Currently the district is ending the third year of a four year lease on the laptops provided to students in grades six through 12. Existing laptops are out of warranty at the end of this year and the resale value is higher now than at the end of year four.

With an proposed $104,000 Ready-to-Learn grant in Governor Tom Corbett's budget, approximately $500,000 in revenue from the resale of the existing equipment, $60,000 from building budgets and expected revenue from certified Apple repair work, the project is expected to be budget neutral according to Superintendent Michael Roth.

The proposal includes 1:1 Apple iPads for kindergarten and first grade students for in-school use only, 1:1 laptops for students in grades two through five for in-school use only and 1:1 laptops for students in grades six through 12.

Board Member Robert Fischer said he cannot justify iPads to kindergarten students as the district does not have a measure of success of the program.

"If we do nothing, we still have the finest program with technology in the county," Fischer said.

Fischer also added the additional technology was not part of the initial budget discussions and was just added in May.

"I would do a full-day kindergarten before iPads if I was going to spend the money," Fischer said.

Board members could not agree on a percentage increase to homeowners and what amount would be used from the fund balance to cover the deficit.

At issue is the impact of a tax increase to homeowners and the use of fund balance money which could affect the district's rating for the bond refinancing currently being considered.

Proposed increases ranged between 3.4 and 3.8 percent.

Board members asked the administration to come back to the June 9 curriculum meeting with a proposed final budget with ways to fund the deficit either in cuts or use of fund balance.

At the June 9 curriculum meeting, another lengthly discussion centered around the final budget which will be on the June 18 school board meeting agenda.

Bruchak provided a chart showing 81 percent of school district funding comes from local taxpayers, one percent from federal and 19 percent from the state.

The board discussed expenses in the special education budget for additional staffing.
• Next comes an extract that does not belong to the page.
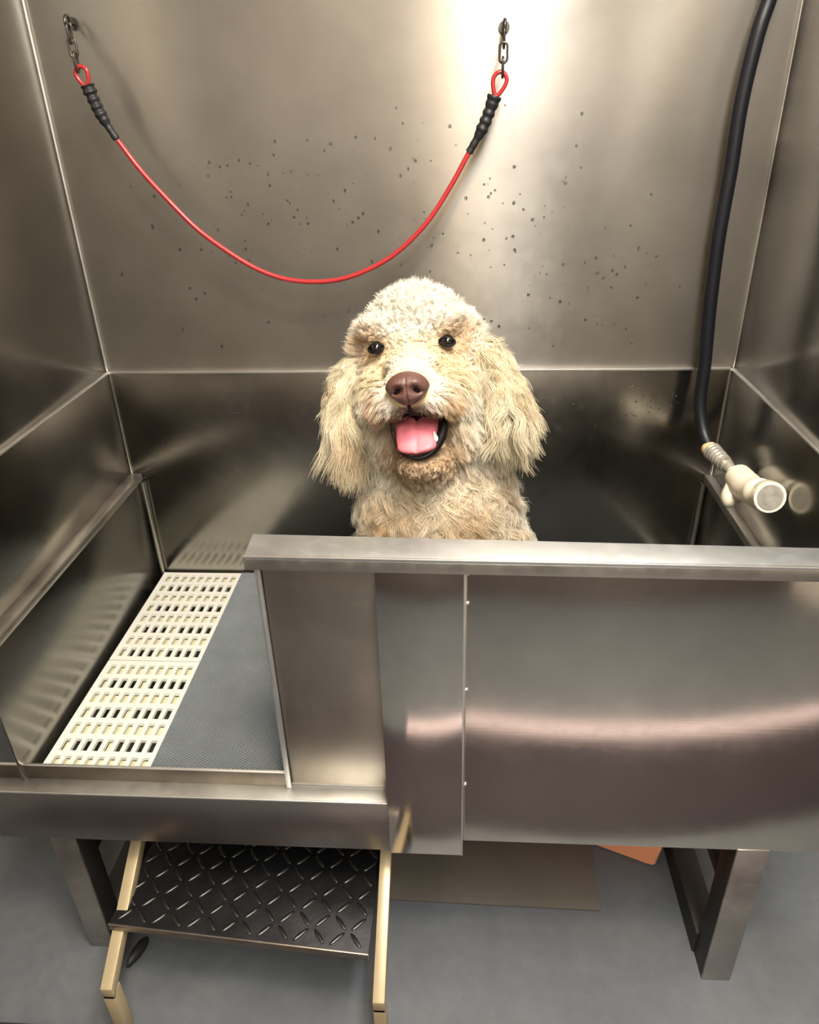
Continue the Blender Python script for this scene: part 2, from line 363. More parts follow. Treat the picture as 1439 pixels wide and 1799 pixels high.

Potential cuts in staff development, conferences and transportation were also discussed but not pursued at this time.

With the average Salisbury home valued at $204,727, the board members are suggesting a 3.4 percent tax increase, or approximately $117 to the homeowner. Approximately $204,000 would be used from the unassigned fund balance, debt service would be reduced by $100,000, contingency would be increased by $100,000 and the savings from the refinancing of bonds would be applied if received.